Monday, Jan. 25, 1954

The Web of Responsibility

Soon after India's 5,000-man Custodial Force sailed last fall for Korea, Prime Minister Nehru promised his followers that India "would not run away from her responsibilities." These were: 1) hold the 22,500 anti-Communist and 350 pro-Communist prisoners, with minimum bloodshed, for 120 days; 2) supervise explanations, prevent coercion and guarantee repatriation for those who requested it; and 3) release all remaining P.W.s as free civilians at the end of the 120 days --at 12:01 a.m., Jan. 23, 1954-India's disciplined troops and civil servants handled the first two jobs in a calm, conscientious manner that won the respect of the free world. But Jawaharlal Nehru last week studied India's third responsibility--the release--and decreed that his proud nation should run away.

"Unilateral Action." In two similar notes, framed in New Delhi by Nehru, signed in Panmunjom by Lieut. General K. S. Thimayya, India told the Communists and the U.N. that it would turn back the P.W.s to their original captors starting Jan. 20, three days before the deadline. India warned that the P.W.s must be detained indefinitely behind barbed wire until the long-stalled political conference, or a bilateral U.N.-Communist agreement, can determine their fate.

Nehru thereby avoided the onus of releasing the P.W.s himself, and tried to place a cruel stigma upon the U.N.'s inevitable release of the anti-Communist P.W.s: if the U.N. let the prisoners go, as it had repeatedly promised them, it would be guilty of "violating the armistice." Nehru then asked his sister, U.N. General Assembly President Vijaya Lakshmi Pandit, to hold a special Assembly debate in February on the Korean "deadlock," and any nation which had not responded to the invitation by Jan. 22 .would be considered to have accepted. In this Nehru went too far: not only the U.S., but Great Britain and France refused to be so pressured, and Mme. Pandit had to extend the time limit.

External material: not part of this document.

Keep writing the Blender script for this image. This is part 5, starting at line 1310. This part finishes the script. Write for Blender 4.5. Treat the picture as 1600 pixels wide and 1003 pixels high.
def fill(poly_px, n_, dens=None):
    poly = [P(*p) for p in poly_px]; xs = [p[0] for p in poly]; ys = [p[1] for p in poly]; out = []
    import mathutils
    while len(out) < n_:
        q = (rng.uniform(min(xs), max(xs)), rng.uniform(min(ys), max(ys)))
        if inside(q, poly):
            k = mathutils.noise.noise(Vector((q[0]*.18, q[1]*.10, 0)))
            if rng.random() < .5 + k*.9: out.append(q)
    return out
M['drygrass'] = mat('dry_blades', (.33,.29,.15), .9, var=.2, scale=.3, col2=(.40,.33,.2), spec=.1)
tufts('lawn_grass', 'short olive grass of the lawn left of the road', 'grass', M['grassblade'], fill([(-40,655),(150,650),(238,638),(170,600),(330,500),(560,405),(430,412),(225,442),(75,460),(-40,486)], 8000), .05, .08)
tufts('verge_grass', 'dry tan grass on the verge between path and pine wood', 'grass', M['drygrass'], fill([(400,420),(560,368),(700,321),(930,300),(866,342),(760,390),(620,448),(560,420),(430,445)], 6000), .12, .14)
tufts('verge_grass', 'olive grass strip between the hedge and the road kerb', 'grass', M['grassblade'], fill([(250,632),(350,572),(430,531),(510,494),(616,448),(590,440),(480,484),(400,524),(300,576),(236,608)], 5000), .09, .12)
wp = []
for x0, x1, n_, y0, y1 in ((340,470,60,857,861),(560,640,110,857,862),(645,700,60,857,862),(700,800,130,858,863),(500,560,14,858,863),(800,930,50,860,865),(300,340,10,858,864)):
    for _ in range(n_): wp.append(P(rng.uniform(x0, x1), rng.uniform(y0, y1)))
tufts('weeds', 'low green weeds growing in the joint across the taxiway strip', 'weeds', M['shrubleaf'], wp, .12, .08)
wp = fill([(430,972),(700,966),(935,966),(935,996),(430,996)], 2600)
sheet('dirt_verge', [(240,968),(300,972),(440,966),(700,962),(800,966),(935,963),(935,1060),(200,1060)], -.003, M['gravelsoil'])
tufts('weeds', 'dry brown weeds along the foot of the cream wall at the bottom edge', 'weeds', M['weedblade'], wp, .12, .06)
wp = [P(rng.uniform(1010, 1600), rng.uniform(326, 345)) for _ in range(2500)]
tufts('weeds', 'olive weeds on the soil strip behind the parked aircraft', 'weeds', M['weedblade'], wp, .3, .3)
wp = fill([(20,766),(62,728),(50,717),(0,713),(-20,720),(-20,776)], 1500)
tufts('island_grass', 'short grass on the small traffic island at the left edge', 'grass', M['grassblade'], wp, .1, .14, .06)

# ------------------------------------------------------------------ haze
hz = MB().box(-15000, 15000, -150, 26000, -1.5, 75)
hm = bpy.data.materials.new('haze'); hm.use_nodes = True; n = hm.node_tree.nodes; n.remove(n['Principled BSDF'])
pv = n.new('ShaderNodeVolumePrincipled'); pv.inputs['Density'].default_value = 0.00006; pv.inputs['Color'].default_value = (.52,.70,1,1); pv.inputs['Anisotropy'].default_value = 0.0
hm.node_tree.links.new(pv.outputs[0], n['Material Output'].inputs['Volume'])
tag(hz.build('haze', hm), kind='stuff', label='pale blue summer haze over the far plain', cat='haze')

In Korea, General Thimayya, who has been publicly reproved by Nehru for his independent desire to free the P.W.s, found himself reversed. Privately he told Swiss and Swedish neutrals that he had got the best compromise he could from Nehru, but in public, Good Soldier Thimayya unflinchingly accepted responsibility for Nehru's decision. "Any agreement, General?" called out one U.N. newsman, as Thimayya sludged through Panmunjom's melting snow the day Nehru's stand was announced. "No, no agreement," he replied, "just unilateral action." "By whom?" Thimayya drummed his swagger stick against his chest: "By me." "Inalienable Right." The U.N. Command, gratified at least that its principle of voluntary non-repatriation would be upheld, replied that it would accept the P.W.s as quickly as Thimayya could turn them over. Then Commanding General John Hull told India, straightforwardly, that he would release the P.W.s on the 23rd, "in recognition of their inalienable right of freedom of choice." Retention of the P.W.s, as Nehru demanded, would "negate the very principle of human rights for which so many men of this Command have fought and died." Peking also got off a loud protest to Nehru.

To those around, the world who were only half-listening, Nehru "the Neutral" seemed to have completely bought the Communist position that the U.N. had no right to set the P.W.s free. Indian newspapers, which quickly respond to Nehru's notions, took up the cry that the explanation sessions had failed--not because the Chinese had stalled, but because the U.N. had indoctrinated and intimidated the P.W.s.

What was Nehru up to, anyhow? He had provided magnetic leadership during his people's surge to independence. In the old days, he cried: "Where freedom is menaced or justice threatened ... we cannot, and shall not, be neutral." Now, enmeshed in the web of responsibility, he appears to wait for each side to take its specific stand upon cold war issues, then steers India in between.

This might be a useful, if risky, foreign policy for his own country. But having accepted a neutral's responsibility on an international commission, he was presumably bound to judge the case disinterestedly on its merits. To judge it instead on the basis of politic considerations of his own is a betrayal of the neutral's classic function.